*INFORMATION PROVIDED*
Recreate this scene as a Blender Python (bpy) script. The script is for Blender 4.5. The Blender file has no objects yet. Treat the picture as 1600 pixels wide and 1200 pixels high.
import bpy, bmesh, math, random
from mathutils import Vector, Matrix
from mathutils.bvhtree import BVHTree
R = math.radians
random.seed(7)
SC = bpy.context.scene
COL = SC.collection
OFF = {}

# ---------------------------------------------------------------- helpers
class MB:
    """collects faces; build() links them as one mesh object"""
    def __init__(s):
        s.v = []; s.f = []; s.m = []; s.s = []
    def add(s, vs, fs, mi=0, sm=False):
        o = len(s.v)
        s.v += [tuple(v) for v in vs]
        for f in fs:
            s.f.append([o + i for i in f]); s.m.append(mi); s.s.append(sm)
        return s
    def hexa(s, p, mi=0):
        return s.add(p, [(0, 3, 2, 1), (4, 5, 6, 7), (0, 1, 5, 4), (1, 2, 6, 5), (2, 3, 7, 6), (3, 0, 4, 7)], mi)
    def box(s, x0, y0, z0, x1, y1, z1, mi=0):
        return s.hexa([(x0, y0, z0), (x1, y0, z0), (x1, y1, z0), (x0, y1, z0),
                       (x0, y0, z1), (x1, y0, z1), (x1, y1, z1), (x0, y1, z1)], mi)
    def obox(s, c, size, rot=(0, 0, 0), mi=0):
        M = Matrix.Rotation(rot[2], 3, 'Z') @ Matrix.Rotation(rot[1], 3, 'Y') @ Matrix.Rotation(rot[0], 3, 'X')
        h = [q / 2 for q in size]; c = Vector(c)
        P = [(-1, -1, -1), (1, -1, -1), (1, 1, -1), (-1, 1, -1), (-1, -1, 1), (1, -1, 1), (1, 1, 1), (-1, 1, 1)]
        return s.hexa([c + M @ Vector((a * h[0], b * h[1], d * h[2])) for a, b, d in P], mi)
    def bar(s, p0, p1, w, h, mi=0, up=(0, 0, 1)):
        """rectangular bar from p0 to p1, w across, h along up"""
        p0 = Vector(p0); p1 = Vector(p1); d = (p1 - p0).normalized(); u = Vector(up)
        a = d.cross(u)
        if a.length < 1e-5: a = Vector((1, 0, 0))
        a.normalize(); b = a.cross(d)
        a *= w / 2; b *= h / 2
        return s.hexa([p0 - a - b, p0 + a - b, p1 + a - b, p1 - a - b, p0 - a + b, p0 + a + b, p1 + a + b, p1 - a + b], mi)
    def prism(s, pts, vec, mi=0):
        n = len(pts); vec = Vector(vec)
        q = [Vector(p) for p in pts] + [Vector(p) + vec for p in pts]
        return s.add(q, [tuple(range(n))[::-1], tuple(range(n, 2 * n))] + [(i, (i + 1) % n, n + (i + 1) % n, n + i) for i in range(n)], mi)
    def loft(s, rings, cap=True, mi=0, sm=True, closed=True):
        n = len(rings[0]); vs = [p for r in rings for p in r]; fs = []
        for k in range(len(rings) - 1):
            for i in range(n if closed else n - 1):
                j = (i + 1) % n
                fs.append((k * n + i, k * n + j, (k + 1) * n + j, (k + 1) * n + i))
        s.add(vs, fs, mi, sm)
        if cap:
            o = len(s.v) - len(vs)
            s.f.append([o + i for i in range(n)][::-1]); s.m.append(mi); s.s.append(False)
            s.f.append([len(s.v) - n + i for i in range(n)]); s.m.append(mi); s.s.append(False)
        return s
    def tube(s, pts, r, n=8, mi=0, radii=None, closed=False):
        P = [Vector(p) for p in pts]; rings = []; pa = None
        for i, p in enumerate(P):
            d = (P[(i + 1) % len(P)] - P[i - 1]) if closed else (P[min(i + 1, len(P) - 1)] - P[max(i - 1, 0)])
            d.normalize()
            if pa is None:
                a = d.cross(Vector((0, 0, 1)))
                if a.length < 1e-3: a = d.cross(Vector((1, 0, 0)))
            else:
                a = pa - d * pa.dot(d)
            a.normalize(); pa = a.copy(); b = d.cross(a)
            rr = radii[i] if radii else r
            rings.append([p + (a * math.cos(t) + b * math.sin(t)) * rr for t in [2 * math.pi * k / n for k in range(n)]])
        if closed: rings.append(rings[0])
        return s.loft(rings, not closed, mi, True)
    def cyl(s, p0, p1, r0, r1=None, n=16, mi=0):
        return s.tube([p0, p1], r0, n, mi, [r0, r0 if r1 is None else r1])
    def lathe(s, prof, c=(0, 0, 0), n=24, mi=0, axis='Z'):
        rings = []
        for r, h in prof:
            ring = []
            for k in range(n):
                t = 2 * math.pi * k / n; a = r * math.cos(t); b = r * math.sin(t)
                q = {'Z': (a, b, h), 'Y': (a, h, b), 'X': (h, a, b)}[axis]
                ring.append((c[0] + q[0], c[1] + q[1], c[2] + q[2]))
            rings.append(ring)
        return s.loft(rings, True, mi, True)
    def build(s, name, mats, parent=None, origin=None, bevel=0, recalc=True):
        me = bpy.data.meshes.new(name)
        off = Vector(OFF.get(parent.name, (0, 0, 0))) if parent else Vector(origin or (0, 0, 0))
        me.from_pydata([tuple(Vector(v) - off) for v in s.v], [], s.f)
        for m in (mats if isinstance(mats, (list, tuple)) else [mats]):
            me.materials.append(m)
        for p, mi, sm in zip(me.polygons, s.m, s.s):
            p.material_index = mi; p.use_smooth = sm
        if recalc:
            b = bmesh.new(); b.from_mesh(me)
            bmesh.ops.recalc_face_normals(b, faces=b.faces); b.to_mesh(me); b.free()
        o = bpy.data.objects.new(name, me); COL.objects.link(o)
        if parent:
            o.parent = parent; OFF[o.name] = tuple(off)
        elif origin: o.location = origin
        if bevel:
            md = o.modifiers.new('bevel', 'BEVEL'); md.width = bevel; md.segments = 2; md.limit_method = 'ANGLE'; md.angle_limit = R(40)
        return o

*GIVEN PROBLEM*
Print back all the lines verbatim.

*TASK RESULT*
Recreate this scene as a Blender Python (bpy) script. The script is for Blender 4.5. The Blender file has no objects yet. Treat the picture as 1600 pixels wide and 1200 pixels high.
import bpy, bmesh, math, random
from mathutils import Vector, Matrix
from mathutils.bvhtree import BVHTree
R = math.radians
random.seed(7)
SC = bpy.context.scene
COL = SC.collection
OFF = {}

# ---------------------------------------------------------------- helpers
class MB:
    """collects faces; build() links them as one mesh object"""
    def __init__(s):
        s.v = []; s.f = []; s.m = []; s.s = []
    def add(s, vs, fs, mi=0, sm=False):
        o = len(s.v)
        s.v += [tuple(v) for v in vs]
        for f in fs:
            s.f.append([o + i for i in f]); s.m.append(mi); s.s.append(sm)
        return s
    def hexa(s, p, mi=0):
        return s.add(p, [(0, 3, 2, 1), (4, 5, 6, 7), (0, 1, 5, 4), (1, 2, 6, 5), (2, 3, 7, 6), (3, 0, 4, 7)], mi)
    def box(s, x0, y0, z0, x1, y1, z1, mi=0):
        return s.hexa([(x0, y0, z0), (x1, y0, z0), (x1, y1, z0), (x0, y1, z0),
                       (x0, y0, z1), (x1, y0, z1), (x1, y1, z1), (x0, y1, z1)], mi)
    def obox(s, c, size, rot=(0, 0, 0), mi=0):
        M = Matrix.Rotation(rot[2], 3, 'Z') @ Matrix.Rotation(rot[1], 3, 'Y') @ Matrix.Rotation(rot[0], 3, 'X')
        h = [q / 2 for q in size]; c = Vector(c)
        P = [(-1, -1, -1), (1, -1, -1), (1, 1, -1), (-1, 1, -1), (-1, -1, 1), (1, -1, 1), (1, 1, 1), (-1, 1, 1)]
        return s.hexa([c + M @ Vector((a * h[0], b * h[1], d * h[2])) for a, b, d in P], mi)
    def bar(s, p0, p1, w, h, mi=0, up=(0, 0, 1)):
        """rectangular bar from p0 to p1, w across, h along up"""
        p0 = Vector(p0); p1 = Vector(p1); d = (p1 - p0).normalized(); u = Vector(up)
        a = d.cross(u)
        if a.length < 1e-5: a = Vector((1, 0, 0))
        a.normalize(); b = a.cross(d)
        a *= w / 2; b *= h / 2
        return s.hexa([p0 - a - b, p0 + a - b, p1 + a - b, p1 - a - b, p0 - a + b, p0 + a + b, p1 + a + b, p1 - a + b], mi)
    def prism(s, pts, vec, mi=0):
        n = len(pts); vec = Vector(vec)
        q = [Vector(p) for p in pts] + [Vector(p) + vec for p in pts]
        return s.add(q, [tuple(range(n))[::-1], tuple(range(n, 2 * n))] + [(i, (i + 1) % n, n + (i + 1) % n, n + i) for i in range(n)], mi)
    def loft(s, rings, cap=True, mi=0, sm=True, closed=True):
        n = len(rings[0]); vs = [p for r in rings for p in r]; fs = []
        for k in range(len(rings) - 1):
            for i in range(n if closed else n - 1):
                j = (i + 1) % n
                fs.append((k * n + i, k * n + j, (k + 1) * n + j, (k + 1) * n + i))
        s.add(vs, fs, mi, sm)
        if cap:
            o = len(s.v) - len(vs)
            s.f.append([o + i for i in range(n)][::-1]); s.m.append(mi); s.s.append(False)
            s.f.append([len(s.v) - n + i for i in range(n)]); s.m.append(mi); s.s.append(False)
        return s
    def tube(s, pts, r, n=8, mi=0, radii=None, closed=False):
        P = [Vector(p) for p in pts]; rings = []; pa = None
        for i, p in enumerate(P):
            d = (P[(i + 1) % len(P)] - P[i - 1]) if closed else (P[min(i + 1, len(P) - 1)] - P[max(i - 1, 0)])
            d.normalize()
            if pa is None:
                a = d.cross(Vector((0, 0, 1)))
                if a.length < 1e-3: a = d.cross(Vector((1, 0, 0)))
            else:
                a = pa - d * pa.dot(d)
            a.normalize(); pa = a.copy(); b = d.cross(a)
            rr = radii[i] if radii else r
            rings.append([p + (a * math.cos(t) + b * math.sin(t)) * rr for t in [2 * math.pi * k / n for k in range(n)]])
        if closed: rings.append(rings[0])
        return s.loft(rings, not closed, mi, True)
    def cyl(s, p0, p1, r0, r1=None, n=16, mi=0):
        return s.tube([p0, p1], r0, n, mi, [r0, r0 if r1 is None else r1])
    def lathe(s, prof, c=(0, 0, 0), n=24, mi=0, axis='Z'):
        rings = []
        for r, h in prof:
            ring = []
            for k in range(n):
                t = 2 * math.pi * k / n; a = r * math.cos(t); b = r * math.sin(t)
                q = {'Z': (a, b, h), 'Y': (a, h, b), 'X': (h, a, b)}[axis]
                ring.append((c[0] + q[0], c[1] + q[1], c[2] + q[2]))
            rings.append(ring)
        return s.loft(rings, True, mi, True)
    def build(s, name, mats, parent=None, origin=None, bevel=0, recalc=True):
        me = bpy.data.meshes.new(name)
        off = Vector(OFF.get(parent.name, (0, 0, 0))) if parent else Vector(origin or (0, 0, 0))
        me.from_pydata([tuple(Vector(v) - off) for v in s.v], [], s.f)
        for m in (mats if isinstance(mats, (list, tuple)) else [mats]):
            me.materials.append(m)
        for p, mi, sm in zip(me.polygons, s.m, s.s):
            p.material_index = mi; p.use_smooth = sm
        if recalc:
            b = bmesh.new(); b.from_mesh(me)
            bmesh.ops.recalc_face_normals(b, faces=b.faces); b.to_mesh(me); b.free()
        o = bpy.data.objects.new(name, me); COL.objects.link(o)
        if parent:
            o.parent = parent; OFF[o.name] = tuple(off)
        elif origin: o.location = origin
        if bevel:
            md = o.modifiers.new('bevel', 'BEVEL'); md.width = bevel; md.segments = 2; md.limit_method = 'ANGLE'; md.angle_limit = R(40)
        return o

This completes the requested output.